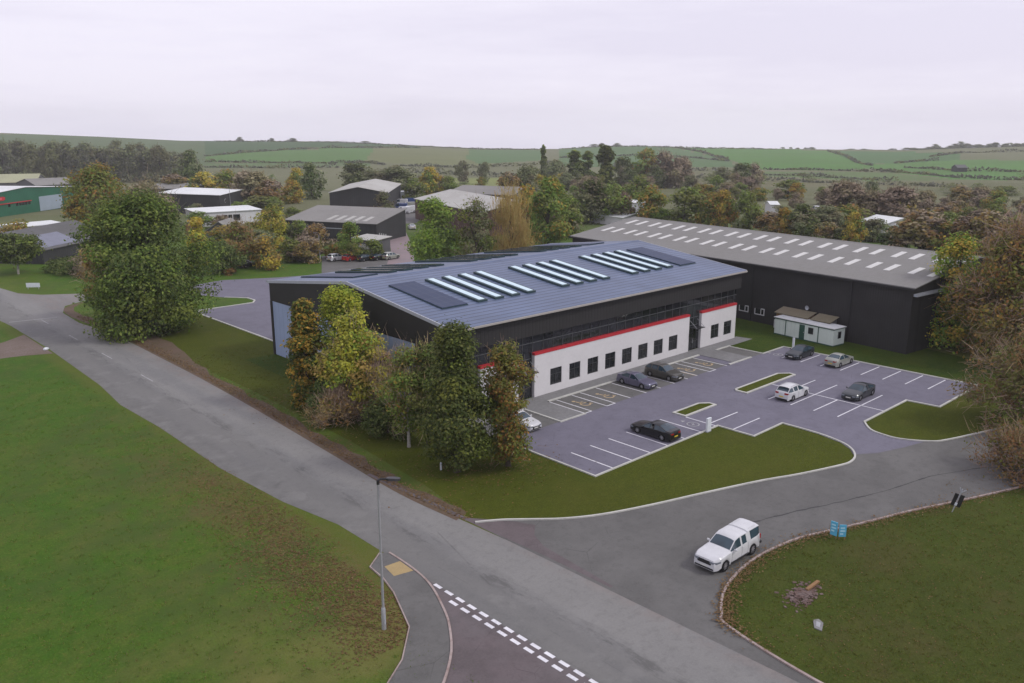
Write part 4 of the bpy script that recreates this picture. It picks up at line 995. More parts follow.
# ------------------------------------------------------------------ trees
GAIN = 2.45
def leafmat(name, cols, patch=None, pscale=.35, trans=.35):
    if patch: patch = [q*GAIN for q in patch]
    m, nt, b = newmat(name); setp(b, .75, 0, .18)
    g = nt.nodes.new('ShaderNodeNewGeometry')
    cr = nt.nodes.new('ShaderNodeValToRGB'); nt.links.new(g.outputs['Random Per Island'], cr.inputs[0])
    cr.color_ramp.interpolation = 'LINEAR'; el = cr.color_ramp.elements
    while len(el) < len(cols): el.new(.5)
    for i, c in enumerate(cols): el[i].position = i/(len(cols)-1); el[i].color = c4([min(.5, q*GAIN) for q in c])
    out = cr.outputs[0]
    if patch:
        ob = nt.nodes.new('ShaderNodeObjectInfo'); v = pos(nt, obj=True); ad = N(nt, 'ShaderNodeVectorMath', operation='ADD'); nt.links.new(v, ad.inputs[0]); nt.links.new(ob.outputs['Location'], ad.inputs[1])
        out = mixc(nt, noise(nt, ad.outputs[0], pscale, 3, .6, .48, .60), out, patch)
    ob = nt.nodes.new('ShaderNodeObjectInfo')
    h = nt.nodes.new('ShaderNodeHueSaturation'); nt.links.new(out, h.inputs['Color'])
    r1 = N(nt, 'ShaderNodeMapRange'); r1.inputs[3].default_value = .485; r1.inputs[4].default_value = .515; nt.links.new(ob.outputs['Random'], r1.inputs[0]); nt.links.new(r1.outputs[0], h.inputs['Hue'])
    r2 = N(nt, 'ShaderNodeMapRange'); r2.inputs[3].default_value = .85; r2.inputs[4].default_value = 1.2; nt.links.new(ob.outputs['Random'], r2.inputs[0]); nt.links.new(r2.outputs[0], h.inputs['Value'])
    nt.links.new(h.outputs[0], b.inputs['Base Color'])
    t = nt.nodes.new('ShaderNodeBsdfTranslucent'); nt.links.new(h.outputs[0], t.inputs['Color'])
    mx = nt.nodes.new('ShaderNodeMixShader'); mx.inputs[0].default_value = trans
    nt.links.new(b.outputs[0], mx.inputs[1]); nt.links.new(t.outputs[0], mx.inputs[2]); nt.links.new(mx.outputs[0], nt.nodes['Material Output'].inputs[0])
    return m
LM = {
 'dark': leafmat('dark_green_leaves', [(.022,.034,.010),(.034,.050,.013),(.050,.066,.018),(.075,.085,.028)], None),
 'deep': leafmat('deep_green_leaves', [(.030,.048,.010),(.046,.070,.013),(.070,.095,.018),(.105,.125,.028)], (.085,.098,.020), .22),
 'lime': leafmat('lime_green_leaves', [(.125,.175,.016),(.175,.23,.022),(.22,.25,.032)], (.115,.165,.020), .4),
 'yellow': leafmat('yellow_leaves', [(.17,.165,.018),(.26,.225,.022),(.32,.26,.035),(.13,.14,.022)], (.17,.12,.035), .45),
 'orange': leafmat('orange_tinged_leaves', [(.035,.050,.010),(.050,.060,.012),(.165,.095,.018),(.21,.115,.022)], (.036,.050,.012), .5),
 'autumn': leafmat('autumn_mixed_leaves', [(.060,.075,.016),(.10,.10,.02),(.17,.105,.024),(.13,.065,.022)], (.080,.095,.020), .28),
 'rust': leafmat('rust_brown_leaves', [(.085,.050,.022),(.12,.072,.028),(.15,.098,.034),(.085,.072,.022)], (.075,.068,.022), .3),
 'mid': leafmat('mid_green_leaves', [(.045,.068,.014),(.070,.100,.020),(.100,.125,.026)], (.085,.09,.026), .25),
 'bright': leafmat('bright_green_leaves', [(.060,.095,.012),(.090,.130,.018),(.13,.155,.026)], (.06,.085,.018), .3),
 'greygreen': leafmat('grey_green_leaves', [(.060,.072,.034),(.080,.092,.044),(.105,.11,.055)], (.085,.078,.045), .2),
 'gold': leafmat('golden_leaves', [(.19,.13,.022),(.26,.17,.025),(.16,.13,.03)], (.16,.095,.022), .3),
 'reed': leafmat('yellow_brown_willow_twigs', [(.26,.19,.065),(.20,.14,.05),(.17,.15,.05)], None),
 'twig': leafmat('bare_brown_twigs', [(.125,.090,.065),(.17,.13,.10),(.095,.068,.052)], (.15,.12,.06), .2, .1),
 'redtwig': leafmat('purple_brown_bare_twigs', [(.090,.068,.048),(.120,.095,.068),(.078,.062,.045)], (.100,.088,.046), .15, .1),
 'farwood': leafmat('far_wood_leaves', [(.042,.046,.034),(.058,.056,.046),(.052,.062,.032)], (.078,.080,.036), .06),
}
def quads(cent, nrm, size, rng, aspect=1.5, tilt=.5):
    n = len(cent)
    nr_ = nrm+rng.normal(0, tilt, (n,3)); nr_ /= np.linalg.norm(nr_, axis=1, keepdims=True)+1e-9
    t = np.cross(nr_, rng.normal(0, 1, (n,3))); t /= np.linalg.norm(t, axis=1, keepdims=True)+1e-9
    bt = np.cross(nr_, t); s = size*rng.uniform(.55, 1.3, (n,1))
    a = t*s*aspect*.5; c = bt*s*.5
    bend = nr_*s*.12
    v = np.stack([cent-a-bend, cent-c*.9+bend*.4, cent+a-bend, cent+c*.9+bend*.4], 1).reshape(-1,3)
    f = np.arange(4*n).reshape(-1,4)
    return v, f
def strips(p, q, w, rng):
    n = len(p); d = q-p; side = np.cross(d, rng.normal(0, 1, (n,3))); side /= np.linalg.norm(side, axis=1, keepdims=True)+1e-9
    s = side*w/2
    v = np.stack([p-s, p+s, q+s*.35, q-s*.35], 1).reshape(-1,3)
    return v, np.arange(4*n).reshape(-1,4)
def npmesh(name, parts, mats):
    vs, fs, ms, k = [], [], [], 0
    for v, f, mi in parts:
        vs.append(v); fs.append(f+k); ms.append(np.full(len(f), mi)); k += len(v)
    v = np.concatenate(vs); f = np.concatenate(fs); mi = np.concatenate(ms)
    me = bpy.data.meshes.new(name); me.vertices.add(len(v)); me.vertices.foreach_set('co', v.astype(np.float32).ravel())
    me.loops.add(f.size); me.loops.foreach_set('vertex_index', f.astype(np.int32).ravel())
    me.polygons.add(len(f)); me.polygons.foreach_set('loop_start', np.arange(0, f.size, 4, dtype=np.int32)); me.polygons.foreach_set('loop_total', np.full(len(f), 4, np.int32))
    for m in mats: me.materials.append(m)
    me.polygons.foreach_set('material_index', mi.astype(np.int32)); me.update(calc_edges=True); return me
SH = {   # crown outline: relative radius against relative height
 'round': ([0,.12,.3,.55,.8,.95,1],[.35,.75,.97,1,.78,.42,.12]),
 'roundlow': ([0,.12,.35,.6,.82,.94,1],[.62,.85,1,.93,.66,.36,.08]),
 'bushy': ([0,.1,.3,.6,.85,1],[.80,.98,1,.88,.55,.12]),
 'oval': ([0,.15,.4,.65,.85,1],[.45,.8,1,.88,.55,.1]),
 'cone': ([0,.1,.3,.6,.85,1],[.6,.95,.92,.62,.32,.05]),
 'poplar': ([0,.08,.3,.6,.85,1],[.5,.85,1,.85,.55,.1]),
 'spread': ([0,.2,.5,.75,.92,1],[.35,.75,1,.95,.6,.2]),
 'lean': ([0,.2,.5,.75,.92,1],[.55,.85,1,.85,.5,.15]),
}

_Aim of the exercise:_
Copy the listing in full and without alteration, omitting every picture.

_Expected output:_
Write part 4 of the bpy script that recreates this picture. It picks up at line 995. More parts follow.
# ------------------------------------------------------------------ trees
GAIN = 2.45
def leafmat(name, cols, patch=None, pscale=.35, trans=.35):
    if patch: patch = [q*GAIN for q in patch]
    m, nt, b = newmat(name); setp(b, .75, 0, .18)
    g = nt.nodes.new('ShaderNodeNewGeometry')
    cr = nt.nodes.new('ShaderNodeValToRGB'); nt.links.new(g.outputs['Random Per Island'], cr.inputs[0])
    cr.color_ramp.interpolation = 'LINEAR'; el = cr.color_ramp.elements
    while len(el) < len(cols): el.new(.5)
    for i, c in enumerate(cols): el[i].position = i/(len(cols)-1); el[i].color = c4([min(.5, q*GAIN) for q in c])
    out = cr.outputs[0]
    if patch:
        ob = nt.nodes.new('ShaderNodeObjectInfo'); v = pos(nt, obj=True); ad = N(nt, 'ShaderNodeVectorMath', operation='ADD'); nt.links.new(v, ad.inputs[0]); nt.links.new(ob.outputs['Location'], ad.inputs[1])
        out = mixc(nt, noise(nt, ad.outputs[0], pscale, 3, .6, .48, .60), out, patch)
    ob = nt.nodes.new('ShaderNodeObjectInfo')
    h = nt.nodes.new('ShaderNodeHueSaturation'); nt.links.new(out, h.inputs['Color'])
    r1 = N(nt, 'ShaderNodeMapRange'); r1.inputs[3].default_value = .485; r1.inputs[4].default_value = .515; nt.links.new(ob.outputs['Random'], r1.inputs[0]); nt.links.new(r1.outputs[0], h.inputs['Hue'])
    r2 = N(nt, 'ShaderNodeMapRange'); r2.inputs[3].default_value = .85; r2.inputs[4].default_value = 1.2; nt.links.new(ob.outputs['Random'], r2.inputs[0]); nt.links.new(r2.outputs[0], h.inputs['Value'])
    nt.links.new(h.outputs[0], b.inputs['Base Color'])
    t = nt.nodes.new('ShaderNodeBsdfTranslucent'); nt.links.new(h.outputs[0], t.inputs['Color'])
    mx = nt.nodes.new('ShaderNodeMixShader'); mx.inputs[0].default_value = trans
    nt.links.new(b.outputs[0], mx.inputs[1]); nt.links.new(t.outputs[0], mx.inputs[2]); nt.links.new(mx.outputs[0], nt.nodes['Material Output'].inputs[0])
    return m
LM = {
 'dark': leafmat('dark_green_leaves', [(.022,.034,.010),(.034,.050,.013),(.050,.066,.018),(.075,.085,.028)], None),
 'deep': leafmat('deep_green_leaves', [(.030,.048,.010),(.046,.070,.013),(.070,.095,.018),(.105,.125,.028)], (.085,.098,.020), .22),
 'lime': leafmat('lime_green_leaves', [(.125,.175,.016),(.175,.23,.022),(.22,.25,.032)], (.115,.165,.020), .4),
 'yellow': leafmat('yellow_leaves', [(.17,.165,.018),(.26,.225,.022),(.32,.26,.035),(.13,.14,.022)], (.17,.12,.035), .45),
 'orange': leafmat('orange_tinged_leaves', [(.035,.050,.010),(.050,.060,.012),(.165,.095,.018),(.21,.115,.022)], (.036,.050,.012), .5),
 'autumn': leafmat('autumn_mixed_leaves', [(.060,.075,.016),(.10,.10,.02),(.17,.105,.024),(.13,.065,.022)], (.080,.095,.020), .28),
 'rust': leafmat('rust_brown_leaves', [(.085,.050,.022),(.12,.072,.028),(.15,.098,.034),(.085,.072,.022)], (.075,.068,.022), .3),
 'mid': leafmat('mid_green_leaves', [(.045,.068,.014),(.070,.100,.020),(.100,.125,.026)], (.085,.09,.026), .25),
 'bright': leafmat('bright_green_leaves', [(.060,.095,.012),(.090,.130,.018),(.13,.155,.026)], (.06,.085,.018), .3),
 'greygreen': leafmat('grey_green_leaves', [(.060,.072,.034),(.080,.092,.044),(.105,.11,.055)], (.085,.078,.045), .2),
 'gold': leafmat('golden_leaves', [(.19,.13,.022),(.26,.17,.025),(.16,.13,.03)], (.16,.095,.022), .3),
 'reed': leafmat('yellow_brown_willow_twigs', [(.26,.19,.065),(.20,.14,.05),(.17,.15,.05)], None),
 'twig': leafmat('bare_brown_twigs', [(.125,.090,.065),(.17,.13,.10),(.095,.068,.052)], (.15,.12,.06), .2, .1),
 'redtwig': leafmat('purple_brown_bare_twigs', [(.090,.068,.048),(.120,.095,.068),(.078,.062,.045)], (.100,.088,.046), .15, .1),
 'farwood': leafmat('far_wood_leaves', [(.042,.046,.034),(.058,.056,.046),(.052,.062,.032)], (.078,.080,.036), .06),
}
def quads(cent, nrm, size, rng, aspect=1.5, tilt=.5):
    n = len(cent)
    nr_ = nrm+rng.normal(0, tilt, (n,3)); nr_ /= np.linalg.norm(nr_, axis=1, keepdims=True)+1e-9
    t = np.cross(nr_, rng.normal(0, 1, (n,3))); t /= np.linalg.norm(t, axis=1, keepdims=True)+1e-9
    bt = np.cross(nr_, t); s = size*rng.uniform(.55, 1.3, (n,1))
    a = t*s*aspect*.5; c = bt*s*.5
    bend = nr_*s*.12
    v = np.stack([cent-a-bend, cent-c*.9+bend*.4, cent+a-bend, cent+c*.9+bend*.4], 1).reshape(-1,3)
    f = np.arange(4*n).reshape(-1,4)
    return v, f
def strips(p, q, w, rng):
    n = len(p); d = q-p; side = np.cross(d, rng.normal(0, 1, (n,3))); side /= np.linalg.norm(side, axis=1, keepdims=True)+1e-9
    s = side*w/2
    v = np.stack([p-s, p+s, q+s*.35, q-s*.35], 1).reshape(-1,3)
    return v, np.arange(4*n).reshape(-1,4)
def npmesh(name, parts, mats):
    vs, fs, ms, k = [], [], [], 0
    for v, f, mi in parts:
        vs.append(v); fs.append(f+k); ms.append(np.full(len(f), mi)); k += len(v)
    v = np.concatenate(vs); f = np.concatenate(fs); mi = np.concatenate(ms)
    me = bpy.data.meshes.new(name); me.vertices.add(len(v)); me.vertices.foreach_set('co', v.astype(np.float32).ravel())
    me.loops.add(f.size); me.loops.foreach_set('vertex_index', f.astype(np.int32).ravel())
    me.polygons.add(len(f)); me.polygons.foreach_set('loop_start', np.arange(0, f.size, 4, dtype=np.int32)); me.polygons.foreach_set('loop_total', np.full(len(f), 4, np.int32))
    for m in mats: me.materials.append(m)
    me.polygons.foreach_set('material_index', mi.astype(np.int32)); me.update(calc_edges=True); return me
SH = {   # crown outline: relative radius against relative height
 'round': ([0,.12,.3,.55,.8,.95,1],[.35,.75,.97,1,.78,.42,.12]),
 'roundlow': ([0,.12,.35,.6,.82,.94,1],[.62,.85,1,.93,.66,.36,.08]),
 'bushy': ([0,.1,.3,.6,.85,1],[.80,.98,1,.88,.55,.12]),
 'oval': ([0,.15,.4,.65,.85,1],[.45,.8,1,.88,.55,.1]),
 'cone': ([0,.1,.3,.6,.85,1],[.6,.95,.92,.62,.32,.05]),
 'poplar': ([0,.08,.3,.6,.85,1],[.5,.85,1,.85,.55,.1]),
 'spread': ([0,.2,.5,.75,.92,1],[.35,.75,1,.95,.6,.2]),
 'lean': ([0,.2,.5,.75,.92,1],[.55,.85,1,.85,.5,.15]),
}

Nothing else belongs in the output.